Another element of this post-Zionist blitz was Supreme Court president Aharon Barak’s revolution of the Israeli judiciary, currently the subject of so much turmoil in Israel.

Barak insisted that judicial decisions ought to be guided by the perspectives of the social strata that promoted Oslo and post-Zionism. In comments that resonate with Bar-On’s, Barak declared that judges, “should act as the enlightened community would… The metaphor of the enlightened community focuses one’s attention on a part of the public. … to the educated and progressive part within it. … The enlightened community represents that community whose values are universalistic…” As Israel has no constitution, Barak felt free to define as constitutional and legal whatever conformed to his post-Zionist concept of progressive, universalist jurisprudence.

Moreover, the Supreme Court has a veto over Court appointments. The dominant body in Israel’s national government, free of any checks and balances, is also self-perpetuating in its arrogated authority and its biases.

Moshe Landau, president of the Supreme Court some years before Barak, said of Barak’s redefining the Court’s role and wresting for it, and for himself, so much additional power: “…this amounts to a kind of judicial dictatorship… ” Landau also noted the Barak court’s effort to use its appropriated powers to advance elements of the post-Zionist agenda, and he saw the impetus to these judicial exertions as derived largely from the stresses of the siege and the wish to believe that the right Israeli self-reform and self-effacement would end the conflict. Landau expressed fears that this mindset, advanced in the courts, in the media, and in academia, was putting at risk the survival of the state. “It’s a kind of self-hatred. And it causes weakness, fatigue, self-deception and a lack of preparedness to fight [for survival].”

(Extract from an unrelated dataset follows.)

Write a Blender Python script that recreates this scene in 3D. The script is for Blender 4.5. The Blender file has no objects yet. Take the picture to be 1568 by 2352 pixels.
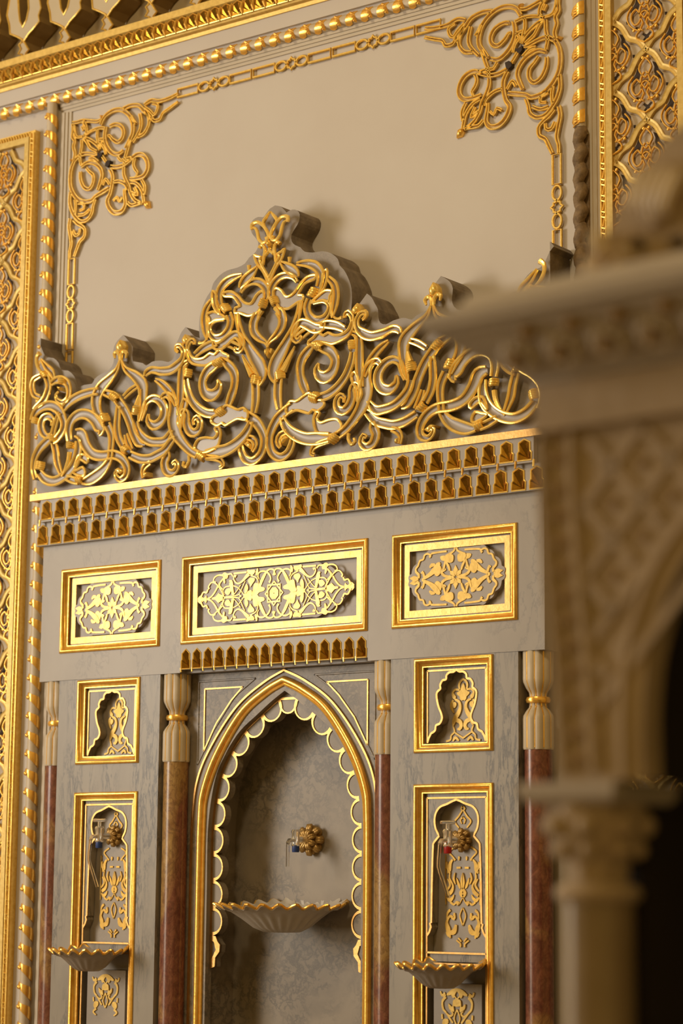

There are obvious ways in which Oslo continues to cast its shadow over Israel. The two Palestinian governments ultimately spawned by Oslo embrace and promote the genocidal anti-Semitism that has marked the Palestinian national movement from its inception, even before its leadership’s alliance with the Nazis. Hamas, controlling Gaza since 2007, openly declares as its religious duty the murder not only of all Israeli Jews but of all Jews worldwide. It has initiated multiple wars with missile bombardments targeting Israeli civilians. The Palestinian Authority insists that the presence of Jews between the Jordan and the Mediterranean has no historical legitimacy and that the entire land must be cleansed of the Jewish presence. It uses its media, mosques and schools to promote its genocidal agenda and pays its citizens to kill Jews.

Less obvious is how the two Palestinian governments, the legacy of Oslo, have fostered a worldwide anti-Semitic campaign militating for Israel’s destruction. It is a campaign supported, for example, by much of Western academia – the repository, according to Mordechai Bar-On and Aharon Barak, of enlightened thinking. It is embraced as well by a circle of left-leaning members of Congress and their followers, by white supremacists and neo-Nazis in America and Europe, and by various parties of the Left in Europe such as the Jeremy Corbyn wing of the British Labor Party. it is also promoted by multiple organs and entities of the United Nations. This is so even as a number of Arab nations have distanced themselves from the genocidal agenda, and some have established formal relations with Israel.

Oslo was for Israel an epic self-inflicted wound, one from which the nation continues to bleed after 30 years.